Present demands concerning the development of collections, the cover of new patrimony segments insufficiently or unsystematically represented, problems created by changes in contemporary rural societies, the necessity to investigate traditions from a stand point of identity traits, to establish links between regional, national, European similarities and differences, areas of ethnic collaboration or interconfesional communication etc. have led to a reevaluation of emergency ethnological objectives.
New demands call for new specifically designed research programs to study inter-ethnic relations in the areas where rural Romanian communities live together with other ethnies (inside and outside of the country). A numerous series of research projects have been undertaken, and are still running with help from investments or partnerships with specialized institutions and Ministries. On an annual basis, the „Dimitrie Gusti” National Museum edits and publishes scientific research, reports and literature. The editorial activities that engage the Museum have also succeeded in publishing speciality books and archive series.
Curatorial pedagogy programs and public activities acknowledge the fruition and lifework of people that believe The „Dimitrie Gusti” Village Museum is a genuine – museum vivum – able to value authentic vernacular Romanian culture. Already established as Museum traditions, the Folk Masters Fair, the Creation Camp „Vara pe uliță”, the Wintertime Habits Festival, the Ethnographic Days, the Culture Days that celebrate different countries, organized by Embassies of respective countries, draw our community together, bringing in visitors from all over the world.
We issue a wide variety of publications in the Museum library: guides, brochures, albums, postal stamps, slideshows, CDs, video and audio cassettes etc. for the enjoyment of the public, a means to educate people into ethnographic values, traditions, customs; a means to cherish Romanian culture.
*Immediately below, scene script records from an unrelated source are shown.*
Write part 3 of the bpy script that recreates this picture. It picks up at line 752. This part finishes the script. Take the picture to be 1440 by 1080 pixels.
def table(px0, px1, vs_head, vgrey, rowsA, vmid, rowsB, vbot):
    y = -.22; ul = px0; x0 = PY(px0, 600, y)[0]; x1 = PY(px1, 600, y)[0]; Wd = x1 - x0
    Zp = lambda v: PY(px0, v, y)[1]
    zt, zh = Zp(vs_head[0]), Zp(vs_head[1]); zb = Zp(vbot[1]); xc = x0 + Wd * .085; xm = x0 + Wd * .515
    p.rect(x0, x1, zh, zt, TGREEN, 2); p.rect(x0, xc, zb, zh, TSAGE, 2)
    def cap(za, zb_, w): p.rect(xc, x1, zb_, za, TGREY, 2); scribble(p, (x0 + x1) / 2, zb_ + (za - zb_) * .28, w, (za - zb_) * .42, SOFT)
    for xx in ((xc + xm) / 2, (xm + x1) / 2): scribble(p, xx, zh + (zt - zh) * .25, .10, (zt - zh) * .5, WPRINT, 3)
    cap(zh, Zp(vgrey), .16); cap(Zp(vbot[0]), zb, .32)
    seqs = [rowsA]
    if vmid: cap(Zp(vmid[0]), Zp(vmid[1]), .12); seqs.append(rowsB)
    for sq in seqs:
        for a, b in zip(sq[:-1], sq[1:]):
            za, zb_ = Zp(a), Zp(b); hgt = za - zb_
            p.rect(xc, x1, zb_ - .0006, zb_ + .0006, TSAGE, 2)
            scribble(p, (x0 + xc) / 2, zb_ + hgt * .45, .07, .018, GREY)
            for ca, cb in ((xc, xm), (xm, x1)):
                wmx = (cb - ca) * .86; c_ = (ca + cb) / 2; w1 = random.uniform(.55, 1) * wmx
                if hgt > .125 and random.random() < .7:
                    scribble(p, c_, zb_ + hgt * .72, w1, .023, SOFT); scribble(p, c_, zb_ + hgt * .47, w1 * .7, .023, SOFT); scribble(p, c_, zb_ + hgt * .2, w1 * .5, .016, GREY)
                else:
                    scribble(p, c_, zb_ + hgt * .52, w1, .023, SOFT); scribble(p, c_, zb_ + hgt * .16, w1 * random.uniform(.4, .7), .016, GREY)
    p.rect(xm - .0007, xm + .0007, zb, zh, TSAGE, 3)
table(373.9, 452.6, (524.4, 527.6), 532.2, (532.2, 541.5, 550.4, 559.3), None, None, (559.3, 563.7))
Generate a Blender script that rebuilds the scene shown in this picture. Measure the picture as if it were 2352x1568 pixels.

Folk art objects, contemporary creations of folk masters are made available to visitors in the Museum store, destined to carry on popular craft as mementos.
The last years have led the Museum to manage a substantial relationship with multiple institutions with a similar vocation across Europe and yonder. Foreign specialists frequently participate at colocviums organized by the Dimitrie Gusti National Museum or sessions held by the Association of Open-Air Museums; notedly, our Village Museum researchers and curators frequently attend scientific congresses in other countries.
During the years, the Dimitrie Gusti National Museam has awarded support for the development of new museums and ethnography sections in the country (Ethnography Section of Alexandria Museum and Union Museum in Alba Iulia). The Village Museum has also made a contribution to the development of the Open-Air Museums network in Romania and helped establish the first similar museum in the Republic of Moldavia at Chișinău City.
Most terribly, recent history has also brought about two dramatic events: the fires of September 5th 1997 (in the Transylvania sector) and February 20th 2002 (in the Moldavia and Dobrogea sectors), ordeal which damaged a series of monuments and inventory pieces. Efforts made by Museum staff, with the help of other Museums from our country, and the financial support granted by the Ministry of Culture a National Patrimony, restauration works made for the damaged construction have been fixed in a short period of time to be exhibited again for the public.